Dataset content
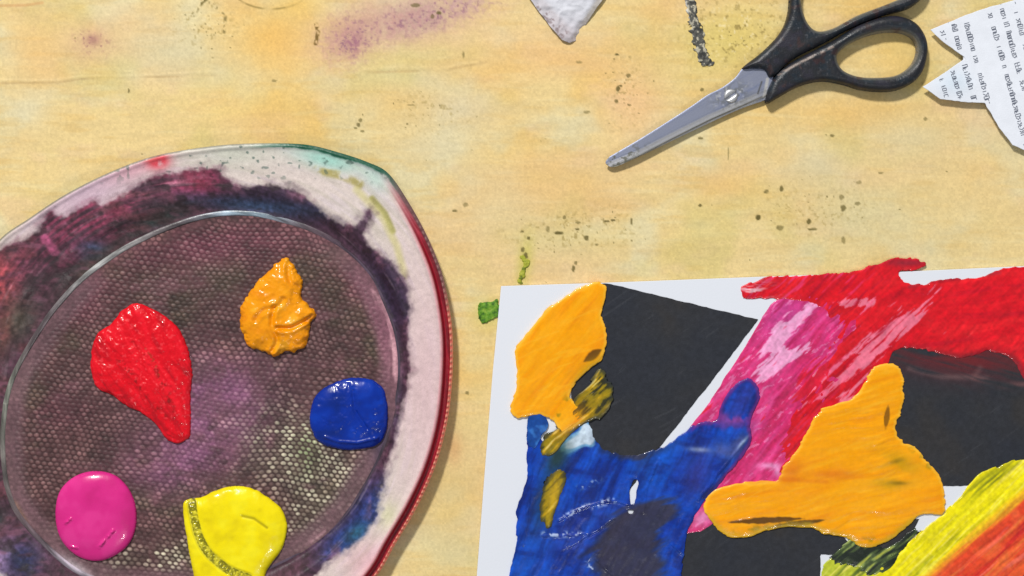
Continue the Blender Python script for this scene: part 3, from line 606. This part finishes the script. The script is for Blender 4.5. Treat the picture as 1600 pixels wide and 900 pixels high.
# red
def c_rd(x, y, d):
    u = ss(1330, 1450, x+(y-480)*-.3)
    s = dirn(x, y, -48, 90, 7, 4, 211)*(1-u)+dirn(x, y, -6, 120, 9, 4, 212)*u
    c = full(x, (216, 20, 36)); c = mixc(c, (232, 34, 42), ss(0, .5, s)*.6); c = mixc(c, (184, 16, 40), ss(0, .5, -s)*.6)
    lt = np.clip(blob(x, y, 1362, 540, 100, 15, -46)+blob(x, y, 1405, 512, 60, 12, -40)+blob(x, y, 1325, 620, 50, 10, -50)*.8+blob(x, y, 1345, 472, 26, 9)*1.0+blob(x, y, 1316, 475, 18, 8)*.8+blob(x, y, 1260, 600, 70, 24, -52)*.55, 0, 1)
    fine = dirn(x, y, -44, 46, 4.0, 3, 213)
    c = mixc(c, (240, 138, 168), ss(.40, .56, lt*.75+fine*.5+.3*dirn(x, y, -40, 16, 3, 3, 218))*.82)  # pink streaks: part mixed paint, part gloss reflection held in the colour
    c = mixc(c, (172, 14, 44), ss(.25, .5, -fine)*(1-u)*.7); c = mixc(c, (226, 60, 120), ss(.2, .5, fine)*ss(1330, 1230, x+(y-600)*.5)*.75)
    c = mixc(c, (204, 52, 104), ss(.1, .5, s)*blob(x, y, 1250, 640, 60, 90, 35)*.8)
    c = mixc(c, (236, 190, 200), ss(-.1, .25, dirn(x, y, -4, 26, 4, 3, 216))*blob(x, y, 1174, 455, 34, 14)*.95)
    c = mixc(c, (130, 40, 56), np.clip(blob(x, y, 1418, 411, 34, 6)+seg(x, y, [(1420, 448), (1450, 440), (1500, 434), (1560, 426)], 2, 4)*.7, 0, 1)*.7)
    c = mixc(c, (120, 28, 40), ss(14, 2, d)*ss(535, 560, y)*ss(1400, 1420, x)*.7)
    return c
stroke('red_paint', [(1158, 448), (1180, 440), (1202, 433), (1260, 431), (1330, 424), (1372, 412), (1405, 403), (1436, 407), (1447, 414), (1430, 422), (1404, 425), (1412, 440), (1440, 444), (1480, 436), (1530, 434), (1566, 420), (1620, 416), (1720, 414), (1720, 660),
                     (1640, 630), (1604, 600), (1578, 560), (1540, 548), (1500, 560), (1450, 548), (1400, 545), (1386, 570), (1372, 610), (1340, 650), (1290, 690), (1240, 724), (1216, 740), (1196, 716), (1226, 668), (1244, 630), (1284, 560), (1296, 500), (1266, 474), (1200, 466), (1166, 468)],
       (1140, 390, 1730, 750), ZP+1.0, c_rd, -44, .9, 1.6, 210, dry=lambda x, y: 9*(dirn(x, y, -50, 60, 6, 3, 217)+1.05-1.5*seg(x, y, [(1300, 500), (1262, 590), (1215, 690), (1200, 740)], 4, 34)), label='thick red paint running over the top edge of the card', step=1.4)
# blue
BW = 1.0
def c_bu(x, y, d):
    s = dirn(x, y, -62, 110, 12, 4, 221); n = fbm(x, y, 50, 4, 222); s2 = dirn(x, y, -25, 60, 6, 4, 223)
    c = full(x, (10, 58, 166)); c = mixc(c, (16, 82, 200), ss(0, .5, s)*.6); c = mixc(c, (10, 36, 116), ss(0, .5, -s)*.7)
    c = mixc(c, (20, 96, 206), np.clip(blob(x, y, 1025, 730, 20, 60, 25)+blob(x, y, 820, 890, 40, 50)*.8, 0, 1)*.6)
    c = mixc(c, (52, 62, 150), np.clip(blob(x, y, 930, 800, 70, 20, -10)+blob(x, y, 900, 850, 60, 30), 0, 1)*.6)
    f3 = dirn(x, y, -68, 50, 6, 3, 226)
    sw = fbm(x+14*fbm(x, y, 40, 2, 237), y, 34, 4, 238, 16); c = mixc(c, (8, 28, 104), ss(.0, .45, sw)*.55); c = mixc(c, (22, 88, 208), ss(.0, .45, -sw)*.4)
    c = mixc(c, (24, 92, 204), ss(.15, .6, f3)*.3); c = mixc(c, (8, 30, 100), ss(.15, .6, -f3)*.35)
    c = mixc(c, (26, 34, 74), seg(x, y, [(905, 870), (950, 836), (985, 800)], 2, 5)*.7)
    c = mixc(c, (20, 24, 70), seg(x, y, [(1174, 672), (1168, 706), (1140, 736), (1100, 776)], 2.5, 4)*.75)
    dk = np.clip(blob(x, y, 985, 840, 62, 34, -35)*1.2+blob(x, y, 1010, 800, 60, 16, -14)*.7+blob(x, y, 990, 890, 60, 34)*.9+blob(x, y, 990, 712, 36, 10)*.8, 0, 1)
    c = mixc(c, (54, 50, 68), ss(.3, .75, dk+s2*.3)*.9)
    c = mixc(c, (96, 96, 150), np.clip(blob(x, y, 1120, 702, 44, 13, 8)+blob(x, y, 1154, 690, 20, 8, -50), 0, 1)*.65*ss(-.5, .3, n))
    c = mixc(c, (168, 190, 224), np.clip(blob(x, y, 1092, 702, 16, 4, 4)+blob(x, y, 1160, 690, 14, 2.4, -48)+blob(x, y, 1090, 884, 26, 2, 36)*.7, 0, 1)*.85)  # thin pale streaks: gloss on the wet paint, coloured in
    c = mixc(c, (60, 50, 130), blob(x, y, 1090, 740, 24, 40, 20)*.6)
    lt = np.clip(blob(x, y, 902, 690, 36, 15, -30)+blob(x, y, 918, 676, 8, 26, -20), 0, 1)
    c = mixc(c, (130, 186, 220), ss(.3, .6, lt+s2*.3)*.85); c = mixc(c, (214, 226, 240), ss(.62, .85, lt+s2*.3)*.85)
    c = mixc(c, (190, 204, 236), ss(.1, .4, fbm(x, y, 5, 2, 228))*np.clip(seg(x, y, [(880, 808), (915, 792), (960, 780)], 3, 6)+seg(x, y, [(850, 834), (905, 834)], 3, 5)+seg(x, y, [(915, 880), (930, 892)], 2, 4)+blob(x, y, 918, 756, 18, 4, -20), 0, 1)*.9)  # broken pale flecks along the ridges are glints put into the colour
    nk = ss(-.5, .2, fbm(x, y, 10, 3, 229))
    c = mixc(c, (146, 64, 150), blob(x, y, 1150, 656, 26, 9, -8)*.9*nk); c = mixc(c, (90, 50, 140), seg(x, y, [(1100, 668), (1170, 664)], 2, 9)*.7*nk)
    c = mixc(c, (60, 52, 140), seg(x, y, [(1168, 610), (1150, 636)], 10, 14)*.45); c = mixc(c, (150, 60, 146), np.clip(blob(x, y, 1182, 650, 8, 12)+blob(x, y, 1128, 652, 10, 9), 0, 1)*.7)
    c = mixc(c, (70, 116, 196), blob(x, y, 1165, 612, 11, 9)*ss(-.4, .3, n)); c = mixc(c, (110, 44, 130), ss(8, 1, d)*ss(1060, 1090, x)*ss(780, 740, y)*.85)
    c = mixc(c, (40, 44, 72), ss(16, 2, d+6*n)*blob(x, y, 985, 705, 60, 24)*.9)
    c = mixc(c, (36, 60, 44), np.clip(blob(x, y, 872, 712, 16, 26, 25)+blob(x, y, 850, 780, 16, 50, 14)*.6, 0, 1)*.8)
    return c
stroke('blue_paint', [(824, 668), (836, 676), (852, 690), (868, 684), (890, 664), (914, 652), (932, 690), (950, 704), (990, 710), (1030, 700), (1050, 690), (1066, 676), (1090, 662), (1120, 656), (1124, 640), (1134, 618), (1150, 598), (1168, 591), (1181, 600), (1186, 622), (1176, 646), (1172, 668), (1174, 686), (1160, 712), (1132, 748), (1102, 782), (1084, 808), (1072, 838), (1066, 880), (1060, 940), (1050, 1010),
                      (780, 1010), (790, 930), (800, 880), (806, 850), (808, 796), (822, 754), (824, 710)],
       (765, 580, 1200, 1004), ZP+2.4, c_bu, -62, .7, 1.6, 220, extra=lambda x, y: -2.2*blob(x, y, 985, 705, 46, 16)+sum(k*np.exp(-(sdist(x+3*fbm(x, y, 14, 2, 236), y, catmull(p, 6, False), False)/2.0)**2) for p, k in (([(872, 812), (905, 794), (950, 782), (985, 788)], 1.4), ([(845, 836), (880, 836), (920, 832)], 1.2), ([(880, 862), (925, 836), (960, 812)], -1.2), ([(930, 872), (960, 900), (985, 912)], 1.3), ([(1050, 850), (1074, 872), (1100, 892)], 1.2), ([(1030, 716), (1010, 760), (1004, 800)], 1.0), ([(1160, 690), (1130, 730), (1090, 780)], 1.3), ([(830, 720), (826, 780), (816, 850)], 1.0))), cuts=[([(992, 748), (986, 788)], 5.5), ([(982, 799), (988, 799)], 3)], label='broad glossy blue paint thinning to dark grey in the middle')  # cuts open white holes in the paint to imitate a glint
def c_bu3(x, y, d):
    n = fbm(x, y, 14, 3, 233); return mixc(full(x, (20, 70, 150)), (50, 110, 190), ss(0, .5, n))
stroke('blue_paint', [(825, 654), (836, 645), (850, 648), (856, 664), (846, 682), (836, 700), (824, 690)], (814, 636, 864, 708), ZP+3.4, c_bu3, -60, .6, 1, 233, thick=1.6, L=30)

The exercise
Take exactly the lines from the one containing "1)*.65*ss(-.5, .3, n))" through the one containing "26, -20), 0, 1)" in the data above, and output them with nothing added.

Output
    c = mixc(c, (96, 96, 150), np.clip(blob(x, y, 1120, 702, 44, 13, 8)+blob(x, y, 1154, 690, 20, 8, -50), 0, 1)*.65*ss(-.5, .3, n))
    c = mixc(c, (168, 190, 224), np.clip(blob(x, y, 1092, 702, 16, 4, 4)+blob(x, y, 1160, 690, 14, 2.4, -48)+blob(x, y, 1090, 884, 26, 2, 36)*.7, 0, 1)*.85)  # thin pale streaks: gloss on the wet paint, coloured in
    c = mixc(c, (60, 50, 130), blob(x, y, 1090, 740, 24, 40, 20)*.6)
    lt = np.clip(blob(x, y, 902, 690, 36, 15, -30)+blob(x, y, 918, 676, 8, 26, -20), 0, 1)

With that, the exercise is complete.